• Aim of the task
Search the records that follow and extract every line containing the string "parts".

• Provided records

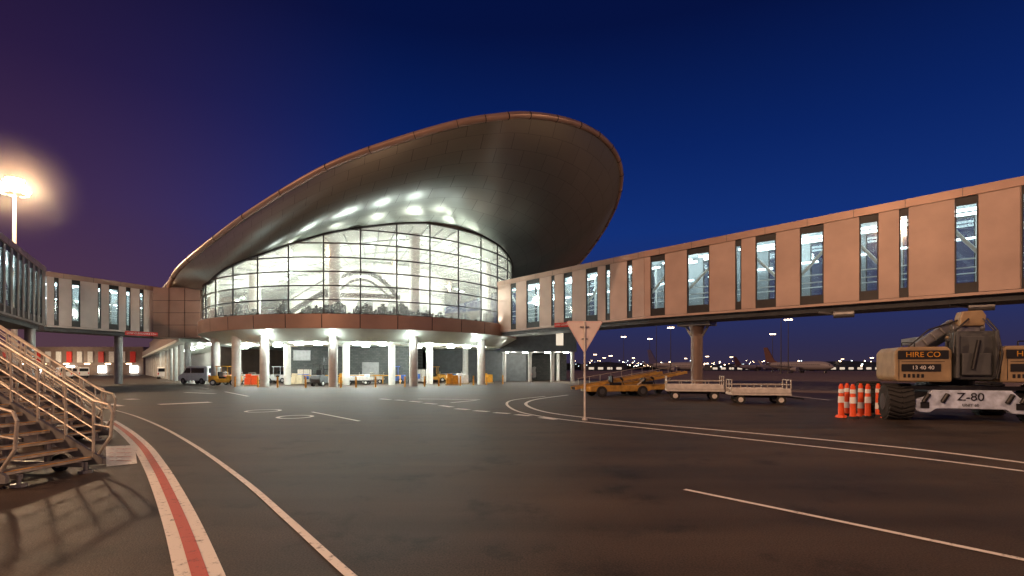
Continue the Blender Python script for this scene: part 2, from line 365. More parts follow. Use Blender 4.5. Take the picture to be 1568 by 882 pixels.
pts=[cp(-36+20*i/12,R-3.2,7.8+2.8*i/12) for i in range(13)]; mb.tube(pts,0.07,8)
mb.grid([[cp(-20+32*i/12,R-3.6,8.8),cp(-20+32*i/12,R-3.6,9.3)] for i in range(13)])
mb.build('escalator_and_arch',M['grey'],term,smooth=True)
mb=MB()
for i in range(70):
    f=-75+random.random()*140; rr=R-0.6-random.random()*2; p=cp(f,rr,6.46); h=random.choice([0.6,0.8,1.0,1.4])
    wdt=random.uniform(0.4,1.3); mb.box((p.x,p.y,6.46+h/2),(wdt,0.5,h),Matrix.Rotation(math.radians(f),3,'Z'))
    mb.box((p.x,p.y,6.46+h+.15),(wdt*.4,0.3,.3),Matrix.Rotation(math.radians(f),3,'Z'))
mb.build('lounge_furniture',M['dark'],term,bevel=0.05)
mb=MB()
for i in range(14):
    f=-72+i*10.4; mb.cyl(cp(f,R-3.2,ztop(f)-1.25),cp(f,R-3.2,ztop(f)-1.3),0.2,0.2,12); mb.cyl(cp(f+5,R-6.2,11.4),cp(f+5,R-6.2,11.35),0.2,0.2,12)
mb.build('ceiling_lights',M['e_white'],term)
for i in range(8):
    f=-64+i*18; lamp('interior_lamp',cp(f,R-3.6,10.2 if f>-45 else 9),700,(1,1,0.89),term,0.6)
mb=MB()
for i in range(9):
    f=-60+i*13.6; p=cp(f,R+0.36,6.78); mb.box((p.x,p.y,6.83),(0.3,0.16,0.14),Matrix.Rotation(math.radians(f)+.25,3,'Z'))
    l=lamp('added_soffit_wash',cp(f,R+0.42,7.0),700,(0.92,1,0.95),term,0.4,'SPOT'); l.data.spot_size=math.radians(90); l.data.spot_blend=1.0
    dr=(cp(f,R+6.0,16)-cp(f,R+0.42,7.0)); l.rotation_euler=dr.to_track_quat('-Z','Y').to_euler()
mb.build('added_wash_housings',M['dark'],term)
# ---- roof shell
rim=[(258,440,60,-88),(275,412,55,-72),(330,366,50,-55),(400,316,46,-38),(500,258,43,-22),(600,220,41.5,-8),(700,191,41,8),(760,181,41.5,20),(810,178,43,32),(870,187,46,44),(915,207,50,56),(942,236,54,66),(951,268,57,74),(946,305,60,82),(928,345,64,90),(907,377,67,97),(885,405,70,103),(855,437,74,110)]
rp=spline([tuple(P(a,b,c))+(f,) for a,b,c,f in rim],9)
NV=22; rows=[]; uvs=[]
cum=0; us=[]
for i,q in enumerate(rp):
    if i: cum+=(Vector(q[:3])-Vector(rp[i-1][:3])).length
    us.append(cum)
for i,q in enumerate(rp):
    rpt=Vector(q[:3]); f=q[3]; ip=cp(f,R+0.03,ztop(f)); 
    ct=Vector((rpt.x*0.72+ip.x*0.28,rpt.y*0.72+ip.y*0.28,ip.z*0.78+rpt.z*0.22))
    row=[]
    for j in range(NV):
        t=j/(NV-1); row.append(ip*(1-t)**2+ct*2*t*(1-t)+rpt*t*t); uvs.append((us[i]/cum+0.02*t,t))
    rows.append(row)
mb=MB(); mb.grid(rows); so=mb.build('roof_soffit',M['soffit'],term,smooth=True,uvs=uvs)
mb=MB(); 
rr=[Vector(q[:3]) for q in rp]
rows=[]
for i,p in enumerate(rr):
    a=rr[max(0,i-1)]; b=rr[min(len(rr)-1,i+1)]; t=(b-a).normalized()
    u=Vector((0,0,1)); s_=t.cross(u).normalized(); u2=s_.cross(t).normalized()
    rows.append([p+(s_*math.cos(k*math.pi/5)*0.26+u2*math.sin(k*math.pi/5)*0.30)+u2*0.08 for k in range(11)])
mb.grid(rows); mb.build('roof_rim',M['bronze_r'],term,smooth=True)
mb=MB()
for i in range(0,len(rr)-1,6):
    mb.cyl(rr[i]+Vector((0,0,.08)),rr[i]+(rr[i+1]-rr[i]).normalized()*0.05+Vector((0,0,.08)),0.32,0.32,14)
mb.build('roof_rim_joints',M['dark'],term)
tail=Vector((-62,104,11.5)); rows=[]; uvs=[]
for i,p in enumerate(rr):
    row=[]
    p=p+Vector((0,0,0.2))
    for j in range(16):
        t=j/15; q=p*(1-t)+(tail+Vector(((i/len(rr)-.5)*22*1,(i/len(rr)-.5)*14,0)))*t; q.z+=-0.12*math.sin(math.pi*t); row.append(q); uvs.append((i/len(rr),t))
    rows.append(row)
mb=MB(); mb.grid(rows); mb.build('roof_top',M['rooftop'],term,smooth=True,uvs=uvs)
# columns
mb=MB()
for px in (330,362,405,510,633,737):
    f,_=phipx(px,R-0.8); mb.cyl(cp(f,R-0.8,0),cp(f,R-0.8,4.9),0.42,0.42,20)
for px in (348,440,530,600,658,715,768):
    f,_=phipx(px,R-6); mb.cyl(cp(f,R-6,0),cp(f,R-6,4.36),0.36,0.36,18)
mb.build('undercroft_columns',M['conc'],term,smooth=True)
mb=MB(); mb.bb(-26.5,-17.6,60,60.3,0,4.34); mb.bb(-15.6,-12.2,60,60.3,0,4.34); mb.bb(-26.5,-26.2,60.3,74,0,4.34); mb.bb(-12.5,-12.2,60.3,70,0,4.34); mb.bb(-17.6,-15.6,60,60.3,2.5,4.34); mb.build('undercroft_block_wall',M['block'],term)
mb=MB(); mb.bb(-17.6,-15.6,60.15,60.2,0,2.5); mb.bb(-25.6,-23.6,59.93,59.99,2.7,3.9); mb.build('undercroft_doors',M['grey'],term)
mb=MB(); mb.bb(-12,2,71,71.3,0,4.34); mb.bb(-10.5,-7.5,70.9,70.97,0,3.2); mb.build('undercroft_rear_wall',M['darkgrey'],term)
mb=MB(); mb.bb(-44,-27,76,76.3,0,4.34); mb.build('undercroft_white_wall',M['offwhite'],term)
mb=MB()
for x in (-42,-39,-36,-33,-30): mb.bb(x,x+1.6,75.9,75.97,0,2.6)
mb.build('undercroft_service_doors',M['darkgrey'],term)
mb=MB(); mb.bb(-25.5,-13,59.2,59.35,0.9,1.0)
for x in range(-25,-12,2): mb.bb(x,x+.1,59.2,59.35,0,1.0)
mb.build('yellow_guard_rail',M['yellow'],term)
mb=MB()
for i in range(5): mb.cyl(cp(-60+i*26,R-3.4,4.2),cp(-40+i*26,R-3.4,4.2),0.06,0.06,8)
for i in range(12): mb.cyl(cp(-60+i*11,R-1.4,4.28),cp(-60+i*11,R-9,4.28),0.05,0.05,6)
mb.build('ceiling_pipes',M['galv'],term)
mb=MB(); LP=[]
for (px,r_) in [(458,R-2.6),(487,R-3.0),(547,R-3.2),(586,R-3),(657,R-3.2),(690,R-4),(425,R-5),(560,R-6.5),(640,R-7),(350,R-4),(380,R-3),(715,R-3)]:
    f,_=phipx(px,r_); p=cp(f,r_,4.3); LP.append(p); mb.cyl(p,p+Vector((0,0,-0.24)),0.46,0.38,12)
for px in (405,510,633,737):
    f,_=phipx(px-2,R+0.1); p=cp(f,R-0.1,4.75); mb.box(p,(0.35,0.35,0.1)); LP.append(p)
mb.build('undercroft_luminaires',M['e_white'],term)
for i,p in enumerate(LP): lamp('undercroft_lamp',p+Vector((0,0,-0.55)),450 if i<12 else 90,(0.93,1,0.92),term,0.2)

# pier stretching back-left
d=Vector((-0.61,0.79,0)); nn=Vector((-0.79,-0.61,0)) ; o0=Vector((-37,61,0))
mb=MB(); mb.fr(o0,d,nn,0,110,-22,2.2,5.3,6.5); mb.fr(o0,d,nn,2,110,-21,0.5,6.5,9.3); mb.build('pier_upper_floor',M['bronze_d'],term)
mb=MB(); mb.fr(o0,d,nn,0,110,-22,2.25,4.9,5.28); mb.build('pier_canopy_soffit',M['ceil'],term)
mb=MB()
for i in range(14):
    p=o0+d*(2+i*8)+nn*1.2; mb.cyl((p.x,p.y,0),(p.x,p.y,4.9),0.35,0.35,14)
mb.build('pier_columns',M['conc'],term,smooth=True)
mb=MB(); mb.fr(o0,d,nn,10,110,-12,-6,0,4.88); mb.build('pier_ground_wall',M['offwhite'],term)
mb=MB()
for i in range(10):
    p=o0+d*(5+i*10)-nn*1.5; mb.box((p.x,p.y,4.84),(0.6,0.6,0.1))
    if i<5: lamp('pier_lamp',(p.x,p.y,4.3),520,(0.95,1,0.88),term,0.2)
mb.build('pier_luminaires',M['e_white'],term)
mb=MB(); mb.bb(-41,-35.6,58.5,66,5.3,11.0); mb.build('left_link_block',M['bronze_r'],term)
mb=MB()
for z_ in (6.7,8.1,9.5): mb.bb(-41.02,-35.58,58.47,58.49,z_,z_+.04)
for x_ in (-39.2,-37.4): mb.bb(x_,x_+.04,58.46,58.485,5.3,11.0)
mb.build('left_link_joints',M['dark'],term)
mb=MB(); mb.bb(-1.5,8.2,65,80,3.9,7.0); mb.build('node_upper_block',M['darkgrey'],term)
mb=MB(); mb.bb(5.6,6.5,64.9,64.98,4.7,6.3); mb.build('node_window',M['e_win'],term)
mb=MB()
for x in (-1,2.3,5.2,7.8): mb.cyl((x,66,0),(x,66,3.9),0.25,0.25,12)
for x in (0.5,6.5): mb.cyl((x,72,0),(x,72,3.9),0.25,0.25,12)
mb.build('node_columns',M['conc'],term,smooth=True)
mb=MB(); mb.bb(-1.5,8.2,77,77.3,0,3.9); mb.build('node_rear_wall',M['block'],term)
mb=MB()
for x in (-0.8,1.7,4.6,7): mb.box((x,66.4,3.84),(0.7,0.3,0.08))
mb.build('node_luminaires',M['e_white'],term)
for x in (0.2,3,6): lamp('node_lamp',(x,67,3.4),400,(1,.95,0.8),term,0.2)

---

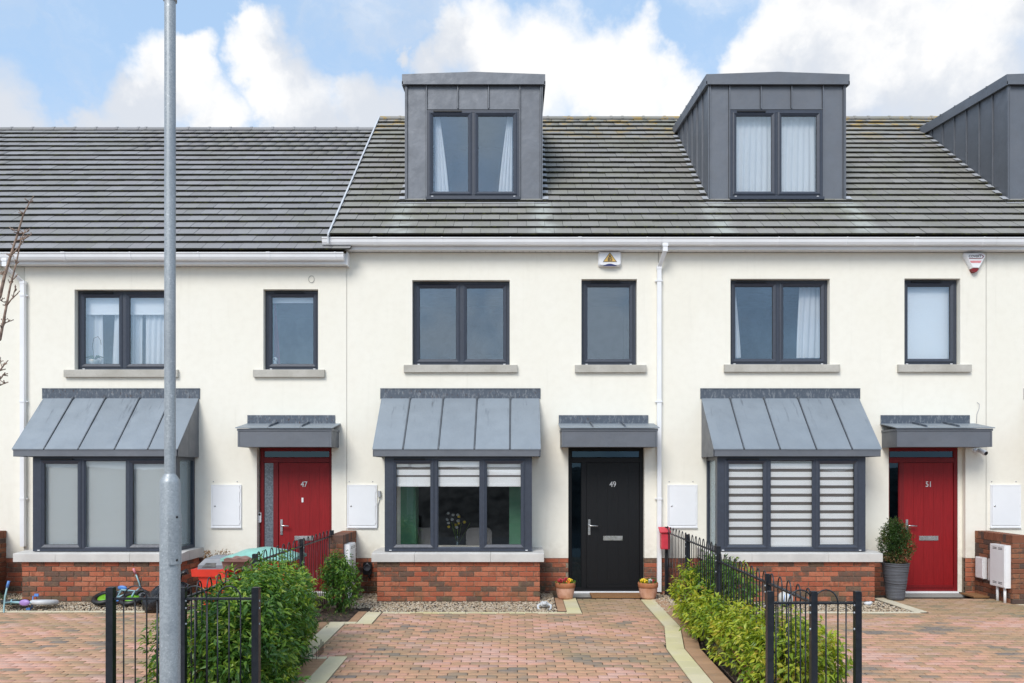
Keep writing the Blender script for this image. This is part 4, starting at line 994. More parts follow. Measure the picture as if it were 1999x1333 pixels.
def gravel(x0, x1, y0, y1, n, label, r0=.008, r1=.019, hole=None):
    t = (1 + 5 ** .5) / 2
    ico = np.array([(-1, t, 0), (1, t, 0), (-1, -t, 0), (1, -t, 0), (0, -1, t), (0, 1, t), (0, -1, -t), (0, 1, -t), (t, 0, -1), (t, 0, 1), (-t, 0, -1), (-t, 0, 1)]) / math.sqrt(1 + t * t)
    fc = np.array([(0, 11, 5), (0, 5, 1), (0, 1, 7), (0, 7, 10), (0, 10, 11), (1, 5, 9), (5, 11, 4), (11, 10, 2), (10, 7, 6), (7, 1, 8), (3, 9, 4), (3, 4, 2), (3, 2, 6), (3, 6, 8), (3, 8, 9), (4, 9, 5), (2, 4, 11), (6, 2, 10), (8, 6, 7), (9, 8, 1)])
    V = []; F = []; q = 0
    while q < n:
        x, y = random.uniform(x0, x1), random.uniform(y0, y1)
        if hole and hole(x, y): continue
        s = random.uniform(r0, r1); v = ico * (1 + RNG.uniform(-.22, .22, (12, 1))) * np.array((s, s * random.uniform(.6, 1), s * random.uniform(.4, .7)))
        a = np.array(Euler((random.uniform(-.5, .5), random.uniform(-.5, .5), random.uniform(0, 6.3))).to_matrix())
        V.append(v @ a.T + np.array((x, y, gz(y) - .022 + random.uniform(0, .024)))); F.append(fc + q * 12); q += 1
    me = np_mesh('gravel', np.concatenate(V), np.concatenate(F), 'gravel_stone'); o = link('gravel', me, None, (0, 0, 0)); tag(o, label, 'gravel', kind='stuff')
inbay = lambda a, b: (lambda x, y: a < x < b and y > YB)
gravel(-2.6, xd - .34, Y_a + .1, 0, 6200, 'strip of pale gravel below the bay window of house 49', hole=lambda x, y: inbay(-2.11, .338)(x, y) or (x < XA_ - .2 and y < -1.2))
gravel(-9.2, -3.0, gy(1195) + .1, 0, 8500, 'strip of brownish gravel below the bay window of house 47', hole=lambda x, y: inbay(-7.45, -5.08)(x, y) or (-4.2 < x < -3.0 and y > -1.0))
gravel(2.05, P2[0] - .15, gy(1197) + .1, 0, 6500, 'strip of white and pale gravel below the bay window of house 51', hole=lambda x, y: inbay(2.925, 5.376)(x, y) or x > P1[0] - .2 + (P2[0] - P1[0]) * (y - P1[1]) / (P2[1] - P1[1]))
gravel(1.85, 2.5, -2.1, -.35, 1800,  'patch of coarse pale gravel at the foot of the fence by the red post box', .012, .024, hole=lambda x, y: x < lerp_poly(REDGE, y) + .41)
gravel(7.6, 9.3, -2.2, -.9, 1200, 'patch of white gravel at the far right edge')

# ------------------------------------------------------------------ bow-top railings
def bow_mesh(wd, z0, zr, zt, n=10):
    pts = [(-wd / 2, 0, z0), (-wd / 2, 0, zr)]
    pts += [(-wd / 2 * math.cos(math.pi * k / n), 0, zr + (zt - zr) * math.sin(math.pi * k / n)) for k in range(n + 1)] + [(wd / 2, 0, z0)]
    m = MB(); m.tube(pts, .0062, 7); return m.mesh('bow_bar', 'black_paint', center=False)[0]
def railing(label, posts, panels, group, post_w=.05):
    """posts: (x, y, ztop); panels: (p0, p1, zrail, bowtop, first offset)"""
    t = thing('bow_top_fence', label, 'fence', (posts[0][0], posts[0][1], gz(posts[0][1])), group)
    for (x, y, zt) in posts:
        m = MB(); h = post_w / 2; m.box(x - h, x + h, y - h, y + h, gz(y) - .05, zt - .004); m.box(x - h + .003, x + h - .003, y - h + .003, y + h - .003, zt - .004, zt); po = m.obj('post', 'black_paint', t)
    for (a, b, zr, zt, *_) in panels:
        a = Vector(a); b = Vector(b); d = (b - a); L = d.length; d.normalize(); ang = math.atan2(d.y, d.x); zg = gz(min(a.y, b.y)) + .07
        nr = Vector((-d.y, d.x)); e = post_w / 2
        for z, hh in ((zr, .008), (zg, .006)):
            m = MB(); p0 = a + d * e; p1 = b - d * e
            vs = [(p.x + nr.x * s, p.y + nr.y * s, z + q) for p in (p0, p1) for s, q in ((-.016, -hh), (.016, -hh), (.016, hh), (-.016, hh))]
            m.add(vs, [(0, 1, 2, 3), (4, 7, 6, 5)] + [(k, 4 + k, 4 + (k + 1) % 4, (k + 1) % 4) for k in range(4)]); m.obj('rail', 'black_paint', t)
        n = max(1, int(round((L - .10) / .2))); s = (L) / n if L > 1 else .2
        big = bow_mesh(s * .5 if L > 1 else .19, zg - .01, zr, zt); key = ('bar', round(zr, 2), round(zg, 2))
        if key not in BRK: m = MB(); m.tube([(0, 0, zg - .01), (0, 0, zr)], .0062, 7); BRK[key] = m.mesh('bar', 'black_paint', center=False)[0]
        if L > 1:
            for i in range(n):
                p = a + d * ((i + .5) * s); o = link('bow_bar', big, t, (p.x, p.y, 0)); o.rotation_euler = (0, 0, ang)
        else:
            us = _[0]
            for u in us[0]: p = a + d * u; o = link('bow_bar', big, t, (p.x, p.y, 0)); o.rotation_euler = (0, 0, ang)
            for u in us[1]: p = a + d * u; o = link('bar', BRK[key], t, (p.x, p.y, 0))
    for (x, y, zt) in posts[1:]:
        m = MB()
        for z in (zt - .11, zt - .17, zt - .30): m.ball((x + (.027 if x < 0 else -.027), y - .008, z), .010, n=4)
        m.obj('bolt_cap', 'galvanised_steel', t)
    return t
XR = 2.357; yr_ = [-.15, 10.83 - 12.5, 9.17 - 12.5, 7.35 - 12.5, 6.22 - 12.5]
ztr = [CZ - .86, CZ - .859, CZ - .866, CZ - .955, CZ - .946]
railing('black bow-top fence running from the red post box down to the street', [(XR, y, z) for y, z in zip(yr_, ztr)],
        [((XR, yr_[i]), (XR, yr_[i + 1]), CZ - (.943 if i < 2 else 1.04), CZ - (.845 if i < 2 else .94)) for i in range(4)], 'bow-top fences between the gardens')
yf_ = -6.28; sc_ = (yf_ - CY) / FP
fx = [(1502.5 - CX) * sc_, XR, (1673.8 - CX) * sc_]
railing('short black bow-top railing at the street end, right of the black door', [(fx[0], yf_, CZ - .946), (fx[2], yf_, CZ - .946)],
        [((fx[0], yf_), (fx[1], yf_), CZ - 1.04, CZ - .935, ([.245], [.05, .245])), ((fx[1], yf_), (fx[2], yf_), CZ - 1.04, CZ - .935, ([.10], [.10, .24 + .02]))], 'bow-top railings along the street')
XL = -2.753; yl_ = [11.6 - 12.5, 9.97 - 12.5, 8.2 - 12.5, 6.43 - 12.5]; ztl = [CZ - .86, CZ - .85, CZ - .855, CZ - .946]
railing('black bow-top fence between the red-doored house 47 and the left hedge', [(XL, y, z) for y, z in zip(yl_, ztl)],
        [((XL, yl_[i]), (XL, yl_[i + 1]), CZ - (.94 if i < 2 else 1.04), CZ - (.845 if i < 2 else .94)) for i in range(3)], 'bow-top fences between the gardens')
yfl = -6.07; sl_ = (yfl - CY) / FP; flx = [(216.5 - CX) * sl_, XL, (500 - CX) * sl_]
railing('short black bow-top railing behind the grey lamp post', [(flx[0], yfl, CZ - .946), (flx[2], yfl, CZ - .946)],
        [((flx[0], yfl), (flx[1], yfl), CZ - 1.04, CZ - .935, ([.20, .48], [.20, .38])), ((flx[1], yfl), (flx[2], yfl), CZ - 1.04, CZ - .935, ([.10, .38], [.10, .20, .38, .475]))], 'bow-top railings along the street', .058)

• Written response
Continue the Blender Python script for this scene: part 2, from line 365. More parts follow. Use Blender 4.5. Take the picture to be 1568 by 882 pixels.
Keep writing the Blender script for this image. This is part 4, starting at line 994. More parts follow. Measure the picture as if it were 1999x1333 pixels.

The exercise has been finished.